Student: [Unclear] [Laughter]
Student: Yeah, heavy.
Ken: That’s rather good I like that. Okay, any quick questions? We’re a bit over what I planned for the schedule this morning. I want to take a short break and do a sitting period. Yes?
Student: I have a very technical question about vizualization technique.
Ken: Yeah.
Student: When you visualize I find myself at times shifting at times I see a body sometimes I see [unclear]. The question, is it better to not be outside [unclear]
Ken: Ah this depends on a lot. I mean some people when they do these meditations they just enter the world they’re right in it. And other people it’s a bit more like watching a scene. The more fully you’re in it the more complete the experience. But you do what you can.
Student: [Unclear]
Ken: Yes, yeah. I can’t remember it but I know the kind of quotation you are referring to. Yeah.
Student: [Unclear]
Ken: Not necessarily. This is why I say it is a process. Because as you start working towards one thing it’s going back to the way the sword cuts. It cuts outside and it cuts inside. As you make this effort in attention in the world and you stay present in it, it’s also cutting in, and more and more things are being revealed in you. And you think oh, this isn’t really what I want to be doing at all, I want to be going here. But it’s only been revealed by making the effort to go there.
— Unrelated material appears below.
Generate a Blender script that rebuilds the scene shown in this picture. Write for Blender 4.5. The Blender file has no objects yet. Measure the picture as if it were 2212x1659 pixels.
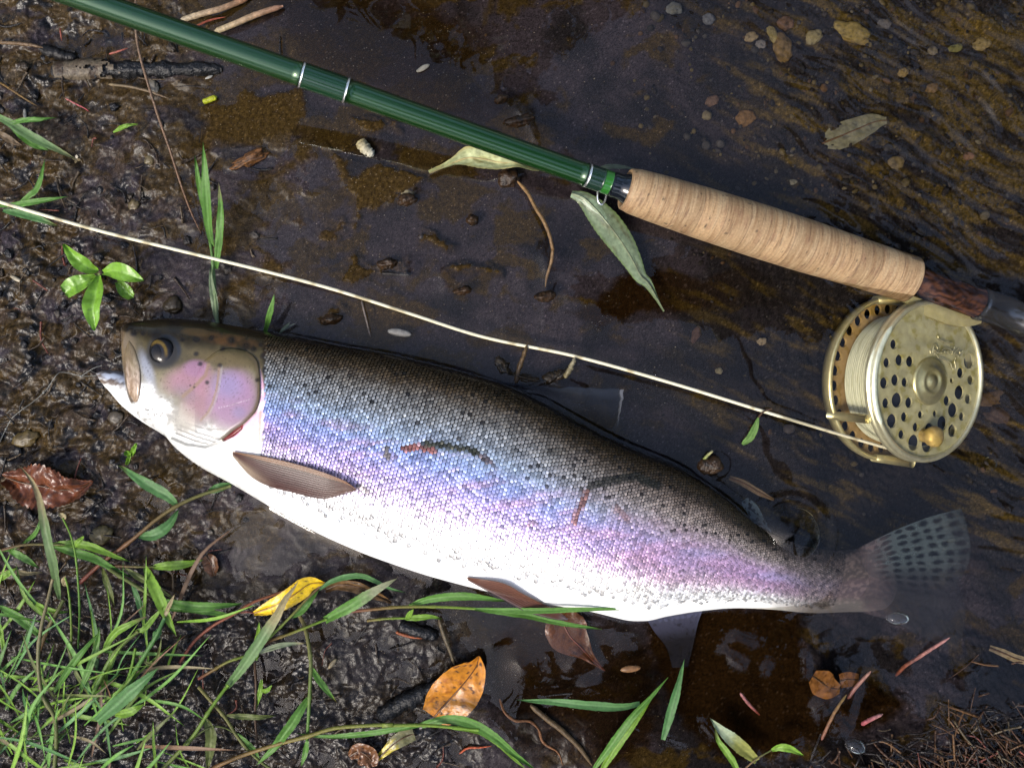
import bpy, math, random
import numpy as np
from mathutils import Vector

# ---------------------------------------------------------------- camera, sky, sun, exposure
S = bpy.context.scene
COL = S.collection
CAM_H = 0.555                       # phone held this far above the water
KPX = 0.615 / 2212.0                # metres per unit of the 2212 x 1659 drawing grid, at the water
cam_d = bpy.data.cameras.new('camera')
cam = bpy.data.objects.new('camera', cam_d)
COL.objects.link(cam)
cam.location = (0, 0, CAM_H)
cam.rotation_euler = (0, 0, 0)
cam_d.sensor_width = 36.0
cam_d.lens = 36.0 * CAM_H / 0.615
cam_d.clip_start = 0.01
cam_d.clip_end = 500
S.camera = cam

SUN_EL, SUN_AZ = math.radians(50), math.radians(228)      # compass style: 0 = +y, clockwise; comes from lower left
w = bpy.data.worlds.new("World")
S.world = w
w.use_nodes = True
wn, wl = w.node_tree.nodes, w.node_tree.links
wn.clear()
sky = wn.new('ShaderNodeTexSky')
sky.sky_type = 'NISHITA'
sky.sun_disc = False
sky.sun_elevation = SUN_EL
sky.sun_rotation = SUN_AZ
sky.dust_density = 3.0
hsv = wn.new('ShaderNodeHueSaturation')
hsv.inputs['Saturation'].default_value = 0.95             # thin high overcast greys the blue
bg = wn.new('ShaderNodeBackground')
bg.inputs['Strength'].default_value = 0.15
wo = wn.new('ShaderNodeOutputWorld')
wl.new(sky.outputs[0], hsv.inputs['Color'])
wl.new(hsv.outputs[0], bg.inputs['Color'])
wl.new(bg.outputs[0], wo.inputs['Surface'])

sun_d = bpy.data.lights.new('sun', 'SUN')
sun_d.energy = 1.0
sun_d.angle = math.radians(14)
sun_d.color = (1.0, 0.95, 0.87)
sun = bpy.data.objects.new('sun', sun_d)
COL.objects.link(sun)
sdir = Vector((math.sin(SUN_AZ) * math.cos(SUN_EL), math.cos(SUN_AZ) * math.cos(SUN_EL), math.sin(SUN_EL)))
sun.rotation_euler = sdir.to_track_quat('Z', 'Y').to_euler()
sun.location = sdir * 3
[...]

All right let’s take a short break. Who’s bringing the gongs, the bell today? Nobody?
Student: Pauline,
Ken: Okay in ten minutes and then we will come back, do a short period of sitting and then we will conclude. Okay?
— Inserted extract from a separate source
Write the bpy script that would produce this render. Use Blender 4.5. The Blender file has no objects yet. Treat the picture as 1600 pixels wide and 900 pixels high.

Student: I have a question.
Ken: Yes.
Student: When you were describing the five elements you know in the first—
Ken: Yeah.
Student: ….one you described this sort of weakness of the water element, the negative side of it as fluidity.
Ken: Dispersion.
Student: No, but it actually—
Ken: Says fluidity.
Student: It says fluidity.
Ken: Yeah okay.
Student: and—
Ken: That can be positive or negative.
Student: And fluidity is something I’m always trying to achieve in my control issues so.
Ken: Yeah, right. It can go either way—I probably need to revise that. But fluidity is there when nobody can pin you down.
Student: Actually I’m sorry no you rate fluidity as a quality not as a negative. But I think no it’s in your book as fluidity. I know I read it.